Notre publication précédente s’était chargée d’indiquer les pistes d’une critique négative du processus de la séduction. La séduction, y avions-nous écrit, fait partie intégrante des démarches qui visent à corrompre l’âme d’autrui, à influencer ses choix, ses goûts, ses jugements. Nous pouvons ici préciser que, dans la mythologie de beaucoup de civilisations, le modèle même du séducteur, c’est le diable. Sous divers visages, c’est lui qui fait miroiter de belles choses pour tenter l’âme humaine, comme il le fit pour précipiter Ève dans la chute originelle. On se rappelle aussi du scénario diabolique pour séduire Jésus de Nazareth, pendant le jeune de quarante jours ; cette tentative échoua, parce que, Lucifer, le diable, avait à faire à Dieu, le pur Esprit qui n’a aucune relation sensible avec le monde. Mais face à l’être charnel, face au mélange « ange-bête » que nous sommes, le diable est, dans l’imaginaire populaire, le séducteur le plus puissant, le plus apte à prendre toutes les formes et à utiliser tous les moyens. Face à lui, peu d’humains résistent. Mais fort heureusement, si le diable peut séduire, c’est que Dieu le peut aussi. Si l’on peut séduire pour corrompre, c’est que l’on peut séduire pour purifier, éclairer. C’est sous ce deuxième angle que nous abordons, ici, le processus de séduction.
La séduction, une arme naturelle de communication, autorisée par le divin et culturellement sublimée par l’humain
On n’aurait pu remarquer au départ que la séduction existe même dans la nature animale, voire physico-chimique. Le monde physique donne l’impression que, tantôt les contraires s’attirent et tantôt les choses semblables se rassemblent. On peut remarquer quelque chose d’identique dans le monde vivant, où les espèces dépendent les unes des autres, dans la chaîne de prédation ou d’interdépendance pour la survie. Au sein d’une même espèce, on voit, régulièrement, les animaux se séduire, poussés, soit par l’instinct sexuel, soit par l’instinct grégaire. Mais c’est précisément chez l’humain que la séduction joue un rôle déterminant dans le processus de la vie.
Affinée par l’ingéniosité culturelle, sublimée par nos tendances esthétiques, la séduction est, chez l’homme, un adéquat moyen pour dépasser l’indifférence ou vaincre les répulsions interindividuelles et intercommunautaires. A l’échelle de l’homo sapiens, on ne choisit d’être ensemble que lorsqu’on s’est vues, attirés, conquis et séduits.

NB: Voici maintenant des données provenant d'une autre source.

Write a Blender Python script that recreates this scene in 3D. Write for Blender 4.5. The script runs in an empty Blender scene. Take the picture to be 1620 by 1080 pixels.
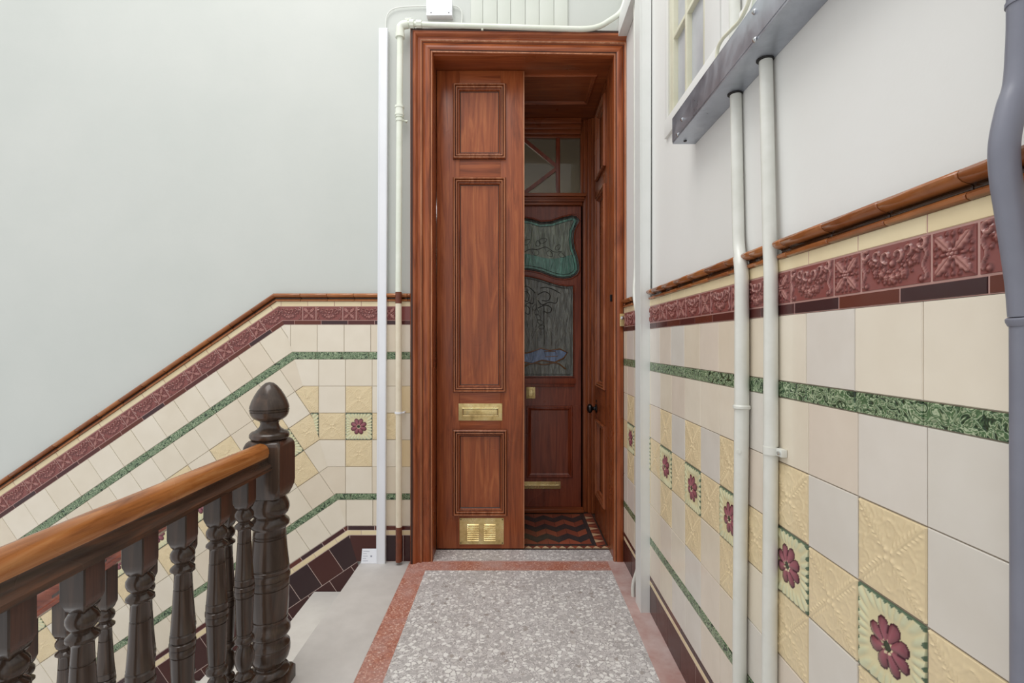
import bpy, bmesh, math, random
import numpy as np
from mathutils import Vector, Matrix, noise
from mathutils.geometry import tessellate_polygon
random.seed(7)
R = math.radians
sc = bpy.context.scene

# ------------------------------------------------------------------ camera
F, D, H, W = 786.0, 2.861, 1.254, 0.653      # focal length (px of 1620), distance to back wall, eye height, right wall
HY = 542.0
cam_d = bpy.data.cameras.new('camera')
cam = bpy.data.objects.new('camera', cam_d)
sc.collection.objects.link(cam)
cam.location = (0, -D, H)
cam.rotation_euler = (R(90), 0, 0)
cam_d.sensor_width = 36.0
cam_d.lens = F / 1620 * 36.0
cam_d.shift_y = (HY - 540) / 1620
cam_d.clip_start = 0.05
sc.camera = cam

# ------------------------------------------------------------------ light
wd = bpy.data.worlds.new('world'); sc.world = wd; wd.use_nodes = True
nt = wd.node_tree; nt.nodes.clear()
wo = nt.nodes.new('ShaderNodeOutputWorld'); wb = nt.nodes.new('ShaderNodeBackground')
wb.inputs[0].default_value = (0.985, 0.99, 1.0, 1); wb.inputs[1].default_value = 0.84
nt.links.new(wb.outputs[0], wo.inputs[0])

def area(name, loc, target, sx, sy, power, col=(1, 1, 1)):
    l = bpy.data.lights.new(name, 'AREA'); l.shape = 'RECTANGLE'; l.size = sx; l.size_y = sy
    l.energy = power; l.color = col
    o = bpy.data.objects.new(name, l); sc.collection.objects.link(o)
    o.location = loc
    o.rotation_euler = (Vector(target) - Vector(loc)).to_track_quat('-Z', 'Y').to_euler()
    return o
area('skylight', (-1.3, -1.9, 5.6), (-0.5, -1.0, 0.6), 2.6, 2.6, 95, (1, 0.985, 0.96))
area('hall_fill_light', (-0.38, 3.3, 2.9), (-0.38, 3.2, 0), 0.5, 0.5, 22, (1, 0.95, 0.88))  # unseen fill light added to brighten the hall behind the inner door

sc.view_settings.view_transform = 'Standard'
sc.view_settings.look = 'None'
sc.view_settings.gamma = 1
sc.view_settings.use_curve_mapping = False
sc.view_settings.exposure = 0.14

# ------------------------------------------------------------------ materials
def srgb(r, g, b):
    f = lambda c: (c / 255 / 12.92) if c / 255 <= .04045 else ((c / 255 + .055) / 1.055) ** 2.4
    return (f(r), f(g), f(b), 1)

class Mat:
    def __init__(s, name, col=(.8, .8, .8, 1), rough=.5, metal=0, spec=.5):
        s.m = bpy.data.materials.new(name); s.m.use_nodes = True
        s.nt = s.m.node_tree; s.b = s.nt.nodes['Principled BSDF']
        s.b.inputs['Base Color'].default_value = col
        s.b.inputs['Roughness'].default_value = rough
        s.b.inputs['Metallic'].default_value = metal
        s.b.inputs['Specular IOR Level'].default_value = spec
        s.m.diffuse_color = col
    def n(s, t, **kw):
        nd = s.nt.nodes.new(t)
        for k, v in kw.items():
            if k.startswith('i_'):
                key = k[2:].replace('_', ' ')
                nd.inputs[key].default_value = v
            else: setattr(nd, k, v)
        return nd
    def l(s, a, b): s.nt.links.new(a, b)
    def coord(s, scale=(1, 1, 1), kind='Object', rot=(0, 0, 0)):
        tc = s.n('ShaderNodeTexCoord'); mp = s.n('ShaderNodeMapping')
        mp.inputs['Scale'].default_value = scale; mp.inputs['Rotation'].default_value = rot
        s.l(tc.outputs[kind], mp.inputs[0]); return mp.outputs[0]
    def ramp(s, src, stops, interp='LINEAR'):
        r = s.n('ShaderNodeValToRGB'); r.color_ramp.interpolation = interp
        e = r.color_ramp.elements
        while len(e) < len(stops): e.new(.5)
        for i, (p, c) in enumerate(stops): e[i].position = p; e[i].color = c
        s.l(src, r.inputs[0]); return r.outputs[0]
    def noise(s, vec, scale, detail=4, rough=.5, dist=0):
        n = s.n('ShaderNodeTexNoise'); n.inputs['Scale'].default_value = scale
        n.inputs['Detail'].default_value = detail; n.inputs['Roughness'].default_value = rough
        n.inputs['Distortion'].default_value = dist
        if vec: s.l(vec, n.inputs['Vector'])
        return n.outputs[0]
    def mix(s, a, b, fac, mode='MIX'):
        m = s.n('ShaderNodeMix', data_type='RGBA', blend_type=mode)
        for src, i in ((fac, 0), (a, 6), (b, 7)):
            if isinstance(src, (int, float)) or isinstance(src, tuple): m.inputs[i].default_value = src
            else: s.l(src, m.inputs[i])
        return m.outputs[2]
    def bump(s, src, strength=.2, dist=.01):
        b = s.n('ShaderNodeBump'); b.inputs['Strength'].default_value = strength
        b.inputs['Distance'].default_value = dist
        s.l(src, b.inputs['Height']); s.l(b.outputs[0], s.b.inputs['Normal'])
    def base(s, src): s.l(src, s.b.inputs['Base Color'])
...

C’est après qu’on se soit séduit, que tout le reste devient possible dans la durée. Ce reste, c’est « le vivre ensemble », c’est la communion des esprits, c’est la communauté de sentiments, c’est le partage des visions. La séduction est ainsi l’arme la plus terrible et la plus magnifique, quand on veut unir les hommes sans avoir à faire recours à l’épée ou à tout autre moyen de contrainte. On comprend pourquoi les milieux d’affaires et de diplomatie, font de la séduction un dogme sacré. Le principe, dans ces milieux, est simple : quand vous recevez un partenaire d’affaires, un adversaire ou un ami politique, une personnalité diplomatique, le minimum est de connaître son profil psychologique, son histoire, ses valeurs, ses opinions, ses goûts, ses penchants, ses répulsions, ses espoirs ; ce sont ces paramètres, bien exploités, qui vous permettront d’avoir un ascendant sur lui. C’est d’ailleurs la même technique d’approche que les communicateurs de masse utilisent, au profit des produits commerciaux, des vedettes ou des acteurs politiques.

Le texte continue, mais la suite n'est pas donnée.